Bu konferans, sadece devletlerin ve devletler arası örgütlerin katıldığı bir etkinlikti. Sonuç bildirgesine de ancak bu özelliğe sahip olanlar imza atabilirdi. O halde Fener, böyle bir bildirgeye nasıl imza attı? Üstelik de “ekümenik patrik” unvanıyla.

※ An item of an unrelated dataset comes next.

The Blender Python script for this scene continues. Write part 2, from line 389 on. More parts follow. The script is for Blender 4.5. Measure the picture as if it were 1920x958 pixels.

Fener Patrikhanesi ve Türkiye
Fener Patrikhanesi, İstanbul’un fethinden beridir, yani 571 yıldır, Türkiye sınırları içinde. ABD, ekümeniklikle birlikte patriğin Türk vatandaşı olma şartının kalkmasını istiyor. ABD vatandaşı Ortodokslar da patrik seçilebilsin isteniyor. Bu, Türkiye’nin hiç denetleyemediği, ABD’nin denetimine geçen ve çevre ülkelere yönelik olarak siyasi tavırlar ortaya koyan bir devlet içi devletin ortaya çıkması demek.
Fener Patrikhanesi Tarihi ve Yetkileri
Fatih, Osmanlı’yı dini cemaatler aracılığıyla yöneten “millet sistemi”ni kurumsallaştırmış ve bütün Ortodoksların yönetimini patriğe vermişti. Dünyevi yetkilerle donanan Fener patriği, Osmanlı’nın modernleşmesine, din ile dünya işlerinin ayrılmasına da şiddetle karşı çıkacaktı.
Fener Patrikhanesi ve FETÖ İlişkisi
Son olarak Fener Patrikhanesi’nin 1990’ların ikinci yarısından itibaren Fethullahçılarla (FETÖ) “dinler arası diyalog” adı altında nasıl sıkı fıkı olduklarını, FETÖ yayın organlarında patrikhaneye nasıl güzellemelerin başladığını hatırlayın.
O nedenle ekümenikliğe “evet” demek Cumhuriyetçiliğe de Atatürkçülüğe de uymaz.